Exercise goal
Retype, with no alterations, every line between the one containing "Write the bpy" and the one containing "sun.location = (-30, 20, 40)", counting both of those lines too. Pictures are to be left out.

(Dataset entries)
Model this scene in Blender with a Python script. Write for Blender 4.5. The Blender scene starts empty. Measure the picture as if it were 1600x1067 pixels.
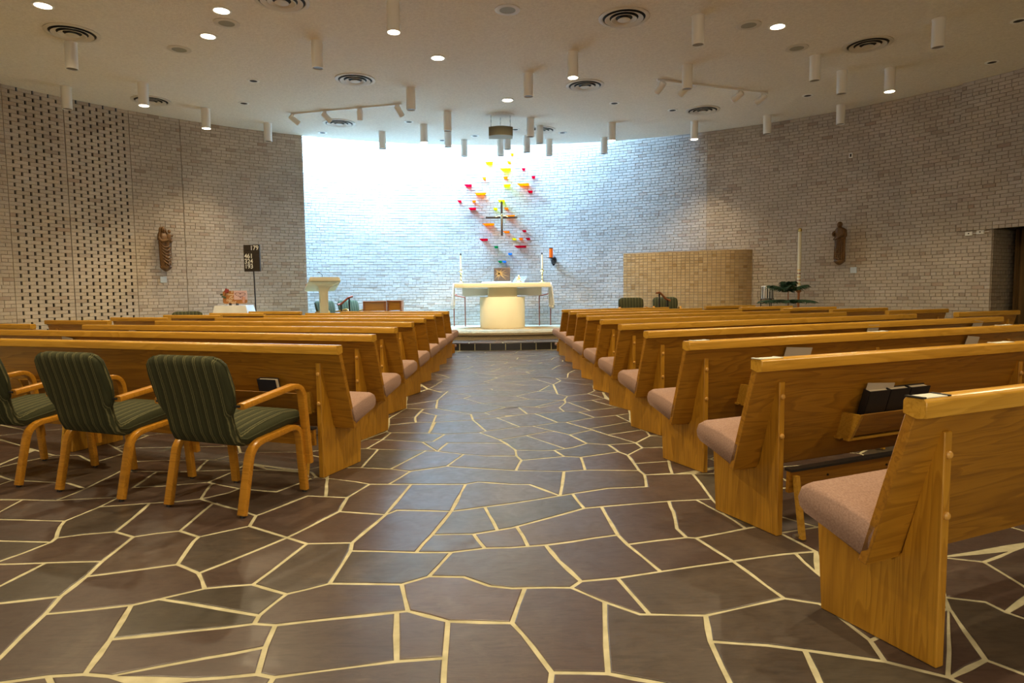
import bpy, bmesh, math, random
from math import sin, cos, pi, radians, sqrt, atan2, hypot
from mathutils import Vector, Matrix
random.seed(11)
SC = bpy.context.scene
COL = SC.collection

# ------------------------------------------------------------------ camera
CAM_F, CAM_P, CAM_R, CAM_Y, CAM_H = 1009.1, .0759, .0115, .032, 1.18   # focal length in px of a 1600 px frame, pitch, roll, yaw, height
CF = Vector((sin(CAM_Y)*cos(CAM_P), cos(CAM_Y)*cos(CAM_P), -sin(CAM_P)))
_r0 = Vector((cos(CAM_Y), -sin(CAM_Y), 0)); _u0 = _r0.cross(CF)
CR = _r0*cos(CAM_R) - _u0*sin(CAM_R); CU = _u0*cos(CAM_R) + _r0*sin(CAM_R)
cam_data = bpy.data.cameras.new('camera'); cam = bpy.data.objects.new('camera', cam_data); COL.objects.link(cam)
cam_data.sensor_width = 36; cam_data.lens = CAM_F/1600*36; cam_data.clip_start = .05; cam_data.clip_end = 200
cam.matrix_world = Matrix(((CR.x, CU.x, -CF.x, 0), (CR.y, CU.y, -CF.y, 0), (CR.z, CU.z, -CF.z, CAM_H), (0, 0, 0, 1)))
SC.camera = cam

# ------------------------------------------------------------------ world, exposure, daylight
world = bpy.data.worlds.new('sky'); SC.world = world; world.use_nodes = True
world.node_tree.nodes['Background'].inputs[0].default_value = (.55, .75, 1, 1)
world.node_tree.nodes['Background'].inputs[1].default_value = 1.0
SC.view_settings.view_transform = 'Standard'; SC.view_settings.look = 'None'
SC.view_settings.exposure = 0.12; SC.view_settings.gamma = 1.0; SC.view_settings.use_curve_mapping = False
try:
    SC.cycles.use_denoising = True; SC.cycles.max_bounces = 8; SC.cycles.diffuse_bounces = 5; SC.cycles.transparent_max_bounces = 12
    SC.cycles.sample_clamp_indirect = 8.0; SC.cycles.caustics_reflective = False; SC.cycles.caustics_refractive = False
except Exception: pass

H = 4.9                                   # ceiling
RC = Vector((.178, 6.594)); RR = 10.107   # the round room
WC = Vector((-.86, 7.72)); WR = 9.75      # the sanctuary wall's arc
SKY_TOP = 6.5
WARM = (1.0, .79, .48)
LAMP_W = 225.0
SKY_W = 720.0
def area_light(name, loc, size_x, size_y, rot, energy, color):
    d = bpy.data.lights.new(name, 'AREA'); d.shape = 'RECTANGLE'; d.size = size_x; d.size_y = size_y; d.energy = energy; d.color = color
    o = bpy.data.objects.new(name, d); COL.objects.link(o); o.location = loc; o.rotation_euler = rot; return o
# daylight falling through the roof glazing over the slot between the ceiling's edge and the sanctuary wall
for a0, a1, w in ((114, 106, 1.15), (106, 98, 1.0), (98, 90, .85), (90, 81, .65), (81, 72, .45), (72, 65, .26)):
    am = radians((a0+a1)/2); p = WC + Vector((cos(am), sin(am)))*(WR - w/2 - .03)
    L = WR*radians(a0-a1)
    area_light('skylight_daylight', (p.x, p.y, SKY_TOP-.12), L, w*.85, (0, 0, am+pi/2), SKY_W*L*w, (.27, .57, 1.0))
# unseen warm fill added behind the camera to brighten what faces it
area_light('rear_fill', (0.3, -3.1, 2.2), 6.0, 2.6, (radians(84), 0, 0), 150, (1.0, .88, .70))

# ------------------------------------------------------------------ helpers
def ray(px, py): return CF + CR*((px-800)/CAM_F) - CU*((py-533.5)/CAM_F)
def atz(px, py, z):
    d = ray(px, py); t = (z-CAM_H)/d.z; return Vector((d.x*t, d.y*t, z))
def aty(px, py, Y):
    d = ray(px, py); t = Y/d.y; return Vector((d.x*t, Y, CAM_H+d.z*t))
def oncirc(px, py, c=RC, R=RR):
    d = ray(px, py); a = d.x*d.x+d.y*d.y; b = -2*(d.x*c.x+d.y*c.y); k = c.x**2+c.y**2-R*R
    t = (-b+sqrt(b*b-4*a*k))/(2*a); return Vector((d.x*t, d.y*t, CAM_H+d.z*t))
def project(p):
    v = Vector(p)-Vector((0, 0, CAM_H)); k = v.dot(CF)
    return (800+CAM_F*v.dot(CR)/k, 533.5-CAM_F*v.dot(CU)/k, k)

def link(o, parent=None):
    COL.objects.link(o)
    if parent is not None: o.parent = parent
    return o
def thing(name, label, cat, loc=(0, 0, 0), rz=0, group=None):
    o = bpy.data.objects.new(name, None); o.empty_display_size = .1; COL.objects.link(o)
    o.location = loc; o.rotation_euler = (0, 0, rz); o['label'] = label; o['category'] = cat
    if group: o['group'] = group
    return o
def tag(o, label, cat, group=None):
    o['label'] = label; o['category'] = cat
    if group: o['group'] = group
    return o
def struct(o, label=None):
    o['kind'] = 'structure'
    if label: o['label'] = label
    return o

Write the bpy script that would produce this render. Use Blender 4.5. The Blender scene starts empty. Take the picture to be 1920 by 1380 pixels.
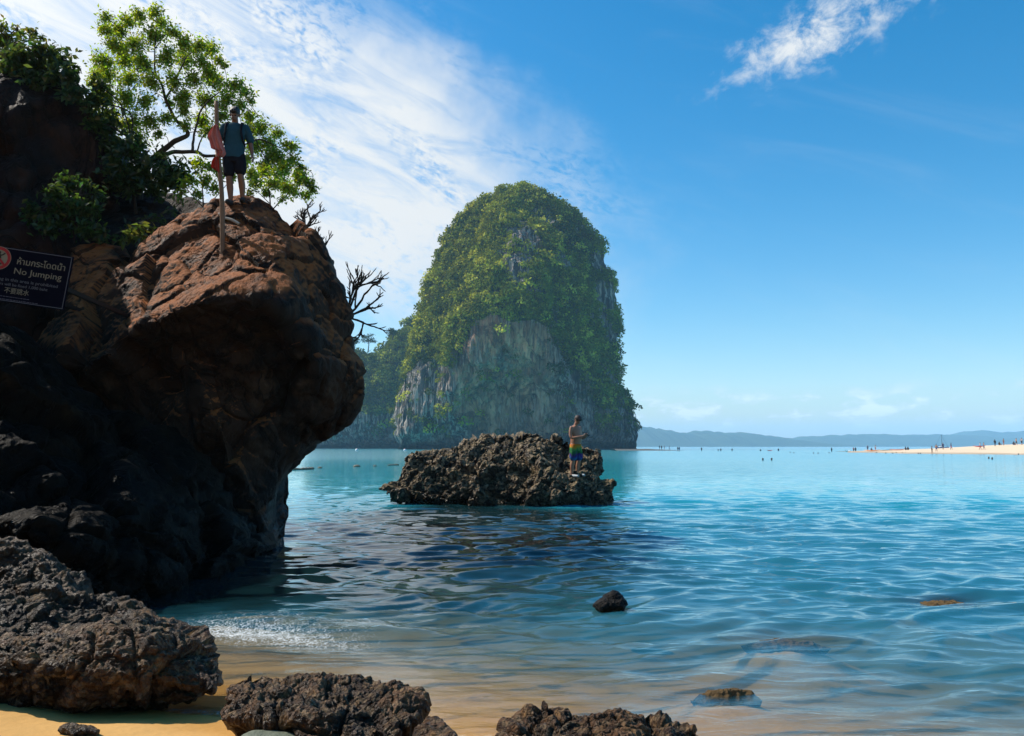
import bpy, bmesh, math, random
import numpy as np
from mathutils import Vector, Matrix
from mathutils.bvhtree import BVHTree

random.seed(7)
rng = np.random.default_rng(7)
R = math.radians
SC = bpy.context.scene
COL = SC.collection

# ------------------------------------------------------------------ camera
F_PX, W_PX, H_PX = 1550.0, 1920.0, 1380.0
CAM_Z = 1.64
PITCH = math.atan(147 / F_PX)
CAM = np.array([0.0, 0.0, CAM_Z])
cam_d = bpy.data.cameras.new('camera')
cam_d.sensor_width = 36.0
cam_d.lens = 36.0 * F_PX / W_PX
cam_d.clip_start = 0.1
cam_d.clip_end = 60000
cam = bpy.data.objects.new('camera', cam_d)
COL.objects.link(cam)
cam.location = CAM
cam.rotation_euler = (R(90) + PITCH, 0, 0)
SC.camera = cam

# ------------------------------------------------------------------ sun, sky, exposure
SUN_AZ, SUN_EL = R(-70), R(46)          # azimuth from the view direction (+y), towards +x
SUN_V = Vector((math.sin(SUN_AZ) * math.cos(SUN_EL), math.cos(SUN_AZ) * math.cos(SUN_EL), math.sin(SUN_EL)))
sun_d = bpy.data.lights.new('sun', 'SUN')
sun_d.energy = 5.0
sun_d.angle = R(0.53)
sun_d.color = (1.0, 0.93, 0.82)
sun = bpy.data.objects.new('sun', sun_d)
COL.objects.link(sun)
sun.rotation_euler = SUN_V.to_track_quat('Z', 'Y').to_euler()
sun.location = (-30, 20, 40)

SC.view_settings.view_transform = 'Standard'
SC.view_settings.look = 'None'
SC.view_settings.exposure = 0.42
SC.view_settings.gamma = 1.0
SC.view_settings.use_curve_mapping = False
SC.render.engine = 'CYCLES'
SC.cycles.use_denoising = True
SC.cycles.max_bounces = 6
SC.cycles.diffuse_bounces = 2
SC.cycles.glossy_bounces = 3
SC.cycles.transmission_bounces = 4
SC.cycles.transparent_max_bounces = 12
SC.cycles.volume_bounces = 2
SC.cycles.caustics_reflective = False
SC.cycles.caustics_refractive = False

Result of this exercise
Write the bpy script that would produce this render. Use Blender 4.5. The Blender scene starts empty. Take the picture to be 1920 by 1380 pixels.
import bpy, bmesh, math, random
import numpy as np
from mathutils import Vector, Matrix
from mathutils.bvhtree import BVHTree

random.seed(7)
rng = np.random.default_rng(7)
R = math.radians
SC = bpy.context.scene
COL = SC.collection

# ------------------------------------------------------------------ camera
F_PX, W_PX, H_PX = 1550.0, 1920.0, 1380.0
CAM_Z = 1.64
PITCH = math.atan(147 / F_PX)
CAM = np.array([0.0, 0.0, CAM_Z])
cam_d = bpy.data.cameras.new('camera')
cam_d.sensor_width = 36.0
cam_d.lens = 36.0 * F_PX / W_PX
cam_d.clip_start = 0.1
cam_d.clip_end = 60000
cam = bpy.data.objects.new('camera', cam_d)
COL.objects.link(cam)
cam.location = CAM
cam.rotation_euler = (R(90) + PITCH, 0, 0)
SC.camera = cam

# ------------------------------------------------------------------ sun, sky, exposure
SUN_AZ, SUN_EL = R(-70), R(46)          # azimuth from the view direction (+y), towards +x
SUN_V = Vector((math.sin(SUN_AZ) * math.cos(SUN_EL), math.cos(SUN_AZ) * math.cos(SUN_EL), math.sin(SUN_EL)))
sun_d = bpy.data.lights.new('sun', 'SUN')
sun_d.energy = 5.0
sun_d.angle = R(0.53)
sun_d.color = (1.0, 0.93, 0.82)
sun = bpy.data.objects.new('sun', sun_d)
COL.objects.link(sun)
sun.rotation_euler = SUN_V.to_track_quat('Z', 'Y').to_euler()
sun.location = (-30, 20, 40)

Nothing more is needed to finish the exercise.